# Written instruction:
Extract the data exactly, missing nothing.

# Data segment:
%%

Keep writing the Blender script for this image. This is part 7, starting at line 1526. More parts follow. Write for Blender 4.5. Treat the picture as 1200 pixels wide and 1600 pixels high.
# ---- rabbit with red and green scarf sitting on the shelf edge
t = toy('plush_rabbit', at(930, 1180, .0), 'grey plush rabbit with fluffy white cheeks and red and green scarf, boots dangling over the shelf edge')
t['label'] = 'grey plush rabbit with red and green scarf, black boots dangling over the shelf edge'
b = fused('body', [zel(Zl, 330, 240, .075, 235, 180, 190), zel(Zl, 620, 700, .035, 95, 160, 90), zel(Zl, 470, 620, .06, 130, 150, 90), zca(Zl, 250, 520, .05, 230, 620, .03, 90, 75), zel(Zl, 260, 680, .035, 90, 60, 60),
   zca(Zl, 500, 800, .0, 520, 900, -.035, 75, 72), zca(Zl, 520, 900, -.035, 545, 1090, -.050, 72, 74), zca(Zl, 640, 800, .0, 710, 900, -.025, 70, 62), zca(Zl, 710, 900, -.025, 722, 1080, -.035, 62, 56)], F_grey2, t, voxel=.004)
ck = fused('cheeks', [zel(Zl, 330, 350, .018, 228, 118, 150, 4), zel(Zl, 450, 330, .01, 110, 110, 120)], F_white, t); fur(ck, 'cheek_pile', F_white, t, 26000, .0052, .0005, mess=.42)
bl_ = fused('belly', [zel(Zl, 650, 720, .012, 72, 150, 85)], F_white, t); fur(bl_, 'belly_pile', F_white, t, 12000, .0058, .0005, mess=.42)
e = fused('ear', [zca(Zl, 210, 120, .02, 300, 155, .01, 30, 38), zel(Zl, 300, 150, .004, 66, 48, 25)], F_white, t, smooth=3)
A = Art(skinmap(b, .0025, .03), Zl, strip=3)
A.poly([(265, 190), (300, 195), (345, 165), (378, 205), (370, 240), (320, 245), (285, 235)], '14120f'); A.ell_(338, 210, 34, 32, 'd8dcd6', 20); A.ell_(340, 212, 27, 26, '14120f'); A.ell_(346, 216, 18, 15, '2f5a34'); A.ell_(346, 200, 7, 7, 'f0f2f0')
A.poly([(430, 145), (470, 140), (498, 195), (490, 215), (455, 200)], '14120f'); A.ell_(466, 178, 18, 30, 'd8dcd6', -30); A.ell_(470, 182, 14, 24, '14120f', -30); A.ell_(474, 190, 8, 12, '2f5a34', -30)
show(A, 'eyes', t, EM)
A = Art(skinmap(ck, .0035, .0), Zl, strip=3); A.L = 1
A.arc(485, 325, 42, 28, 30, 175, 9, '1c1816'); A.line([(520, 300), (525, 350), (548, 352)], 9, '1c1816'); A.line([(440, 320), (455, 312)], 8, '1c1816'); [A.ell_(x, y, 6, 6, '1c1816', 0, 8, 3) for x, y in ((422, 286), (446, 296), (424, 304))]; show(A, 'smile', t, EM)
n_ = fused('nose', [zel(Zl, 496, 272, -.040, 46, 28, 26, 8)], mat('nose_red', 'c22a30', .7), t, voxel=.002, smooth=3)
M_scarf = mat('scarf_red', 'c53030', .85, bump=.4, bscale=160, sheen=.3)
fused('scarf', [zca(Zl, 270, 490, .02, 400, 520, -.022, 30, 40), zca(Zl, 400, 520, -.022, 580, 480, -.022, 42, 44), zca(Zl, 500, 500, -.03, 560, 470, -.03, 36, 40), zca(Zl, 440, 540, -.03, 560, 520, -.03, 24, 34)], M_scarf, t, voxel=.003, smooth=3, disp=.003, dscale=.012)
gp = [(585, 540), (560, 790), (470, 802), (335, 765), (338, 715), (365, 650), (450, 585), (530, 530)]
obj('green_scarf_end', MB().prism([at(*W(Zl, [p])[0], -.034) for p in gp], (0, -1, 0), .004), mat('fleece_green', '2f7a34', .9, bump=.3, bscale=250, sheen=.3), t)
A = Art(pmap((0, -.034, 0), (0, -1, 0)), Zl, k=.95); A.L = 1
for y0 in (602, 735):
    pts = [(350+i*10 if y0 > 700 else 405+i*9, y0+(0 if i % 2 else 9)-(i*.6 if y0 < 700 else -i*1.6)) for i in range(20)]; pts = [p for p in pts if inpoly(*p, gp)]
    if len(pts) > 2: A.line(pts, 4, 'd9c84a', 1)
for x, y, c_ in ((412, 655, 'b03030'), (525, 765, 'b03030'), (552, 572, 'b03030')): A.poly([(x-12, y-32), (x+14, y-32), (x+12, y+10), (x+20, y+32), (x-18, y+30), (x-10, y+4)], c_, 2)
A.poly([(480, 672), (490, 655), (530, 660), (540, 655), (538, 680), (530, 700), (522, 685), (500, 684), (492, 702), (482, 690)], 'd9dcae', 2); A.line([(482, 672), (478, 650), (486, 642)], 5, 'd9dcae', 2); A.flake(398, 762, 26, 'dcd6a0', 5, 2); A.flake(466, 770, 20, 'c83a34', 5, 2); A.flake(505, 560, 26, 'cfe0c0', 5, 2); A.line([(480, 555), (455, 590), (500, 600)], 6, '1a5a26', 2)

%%

# Reply to the exercise:
Keep writing the Blender script for this image. This is part 7, starting at line 1526. More parts follow. Write for Blender 4.5. Treat the picture as 1200 pixels wide and 1600 pixels high.
# ---- rabbit with red and green scarf sitting on the shelf edge
t = toy('plush_rabbit', at(930, 1180, .0), 'grey plush rabbit with fluffy white cheeks and red and green scarf, boots dangling over the shelf edge')
t['label'] = 'grey plush rabbit with red and green scarf, black boots dangling over the shelf edge'
b = fused('body', [zel(Zl, 330, 240, .075, 235, 180, 190), zel(Zl, 620, 700, .035, 95, 160, 90), zel(Zl, 470, 620, .06, 130, 150, 90), zca(Zl, 250, 520, .05, 230, 620, .03, 90, 75), zel(Zl, 260, 680, .035, 90, 60, 60),
   zca(Zl, 500, 800, .0, 520, 900, -.035, 75, 72), zca(Zl, 520, 900, -.035, 545, 1090, -.050, 72, 74), zca(Zl, 640, 800, .0, 710, 900, -.025, 70, 62), zca(Zl, 710, 900, -.025, 722, 1080, -.035, 62, 56)], F_grey2, t, voxel=.004)
ck = fused('cheeks', [zel(Zl, 330, 350, .018, 228, 118, 150, 4), zel(Zl, 450, 330, .01, 110, 110, 120)], F_white, t); fur(ck, 'cheek_pile', F_white, t, 26000, .0052, .0005, mess=.42)
bl_ = fused('belly', [zel(Zl, 650, 720, .012, 72, 150, 85)], F_white, t); fur(bl_, 'belly_pile', F_white, t, 12000, .0058, .0005, mess=.42)
e = fused('ear', [zca(Zl, 210, 120, .02, 300, 155, .01, 30, 38), zel(Zl, 300, 150, .004, 66, 48, 25)], F_white, t, smooth=3)
A = Art(skinmap(b, .0025, .03), Zl, strip=3)
A.poly([(265, 190), (300, 195), (345, 165), (378, 205), (370, 240), (320, 245), (285, 235)], '14120f'); A.ell_(338, 210, 34, 32, 'd8dcd6', 20); A.ell_(340, 212, 27, 26, '14120f'); A.ell_(346, 216, 18, 15, '2f5a34'); A.ell_(346, 200, 7, 7, 'f0f2f0')
A.poly([(430, 145), (470, 140), (498, 195), (490, 215), (455, 200)], '14120f'); A.ell_(466, 178, 18, 30, 'd8dcd6', -30); A.ell_(470, 182, 14, 24, '14120f', -30); A.ell_(474, 190, 8, 12, '2f5a34', -30)
show(A, 'eyes', t, EM)
A = Art(skinmap(ck, .0035, .0), Zl, strip=3); A.L = 1
A.arc(485, 325, 42, 28, 30, 175, 9, '1c1816'); A.line([(520, 300), (525, 350), (548, 352)], 9, '1c1816'); A.line([(440, 320), (455, 312)], 8, '1c1816'); [A.ell_(x, y, 6, 6, '1c1816', 0, 8, 3) for x, y in ((422, 286), (446, 296), (424, 304))]; show(A, 'smile', t, EM)
n_ = fused('nose', [zel(Zl, 496, 272, -.040, 46, 28, 26, 8)], mat('nose_red', 'c22a30', .7), t, voxel=.002, smooth=3)
M_scarf = mat('scarf_red', 'c53030', .85, bump=.4, bscale=160, sheen=.3)
fused('scarf', [zca(Zl, 270, 490, .02, 400, 520, -.022, 30, 40), zca(Zl, 400, 520, -.022, 580, 480, -.022, 42, 44), zca(Zl, 500, 500, -.03, 560, 470, -.03, 36, 40), zca(Zl, 440, 540, -.03, 560, 520, -.03, 24, 34)], M_scarf, t, voxel=.003, smooth=3, disp=.003, dscale=.012)
gp = [(585, 540), (560, 790), (470, 802), (335, 765), (338, 715), (365, 650), (450, 585), (530, 530)]
obj('green_scarf_end', MB().prism([at(*W(Zl, [p])[0], -.034) for p in gp], (0, -1, 0), .004), mat('fleece_green', '2f7a34', .9, bump=.3, bscale=250, sheen=.3), t)
A = Art(pmap((0, -.034, 0), (0, -1, 0)), Zl, k=.95); A.L = 1
for y0 in (602, 735):
    pts = [(350+i*10 if y0 > 700 else 405+i*9, y0+(0 if i % 2 else 9)-(i*.6 if y0 < 700 else -i*1.6)) for i in range(20)]; pts = [p for p in pts if inpoly(*p, gp)]
    if len(pts) > 2: A.line(pts, 4, 'd9c84a', 1)
for x, y, c_ in ((412, 655, 'b03030'), (525, 765, 'b03030'), (552, 572, 'b03030')): A.poly([(x-12, y-32), (x+14, y-32), (x+12, y+10), (x+20, y+32), (x-18, y+30), (x-10, y+4)], c_, 2)
A.poly([(480, 672), (490, 655), (530, 660), (540, 655), (538, 680), (530, 700), (522, 685), (500, 684), (492, 702), (482, 690)], 'd9dcae', 2); A.line([(482, 672), (478, 650), (486, 642)], 5, 'd9dcae', 2); A.flake(398, 762, 26, 'dcd6a0', 5, 2); A.flake(466, 770, 20, 'c83a34', 5, 2); A.flake(505, 560, 26, 'cfe0c0', 5, 2); A.line([(480, 555), (455, 590), (500, 600)], 6, '1a5a26', 2)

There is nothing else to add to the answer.